Wir müssen mit dieser Arena der Einsamkeit sorgfältig umgehen. „Hinterlasse nicht mehr als deine eigenen Fußspuren“ ist ein wohlmeinender Ratschlag. Manchmal sind sogar diese zu viel. Es gilt sie respektvoll und sensibel zu erkunden – die unzähligen, unbenannten, unbekannten und unberührten Berge, Gebirge, Wände, Skitouren und Trekkingmöglichkeiten der Arktis und Antarktis –im New Playground of the World.

Das bayerische Bier scheint dem Sir zu schmecken. Halbe-halbe? Man sollte bei einer illustren Person tiefer gehen.

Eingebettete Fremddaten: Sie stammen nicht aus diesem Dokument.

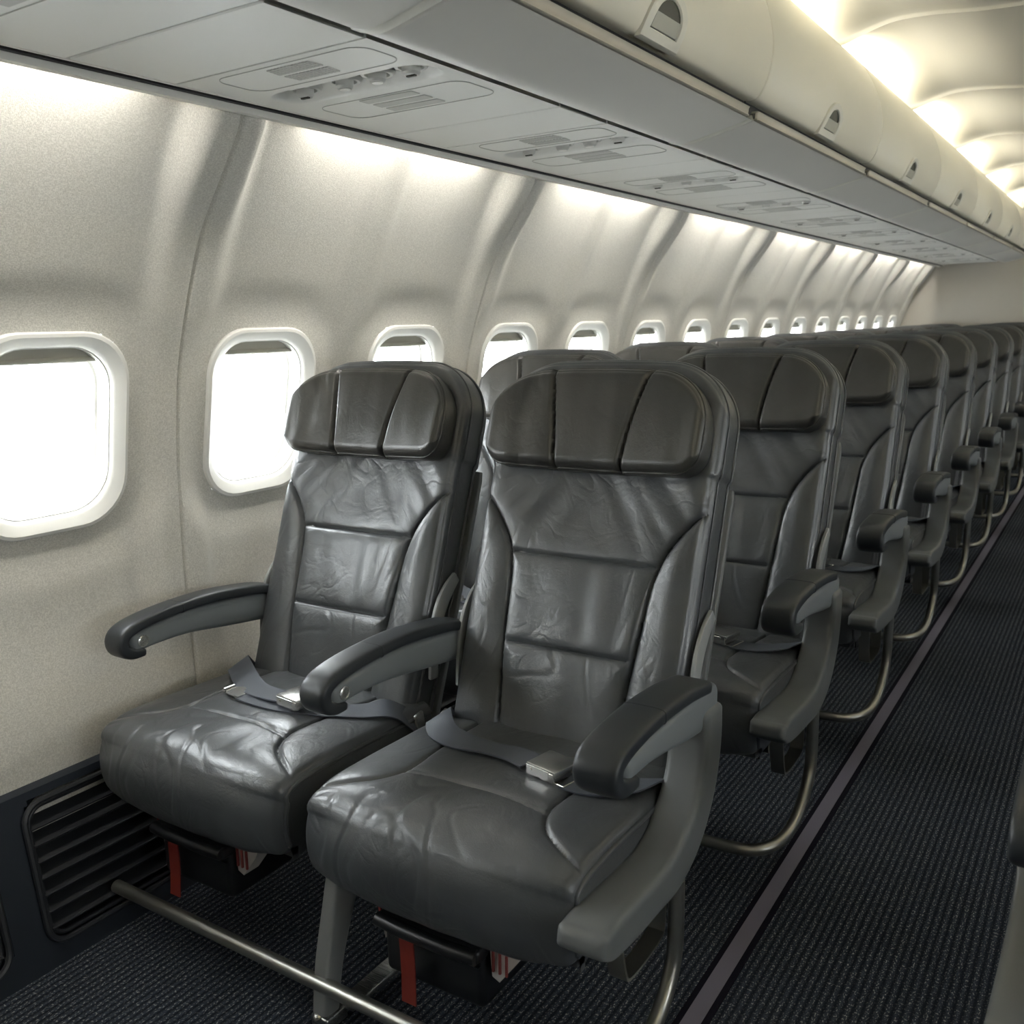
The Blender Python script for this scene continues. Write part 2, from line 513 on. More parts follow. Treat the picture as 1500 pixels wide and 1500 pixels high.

„Bist du der Meinung, dass die Gebirge der Welt ausverkauft sind? Welche Botschaft hast du für die jungen Bergsteiger?“
„Es ist genug da für mehrere Generationen. Man muss nur suchen. Es schafft so viel Befriedigung, neue Wege zu klettern. Auch eine neue, leichte Route ist hochbefriedigend. Entdecker zu sein ist die schönste Sache der Welt.“
Sagt er, der „Sir“ in Sachen Bergsteigen. Wir lassen das letzte Bier dieses Abends zapfen.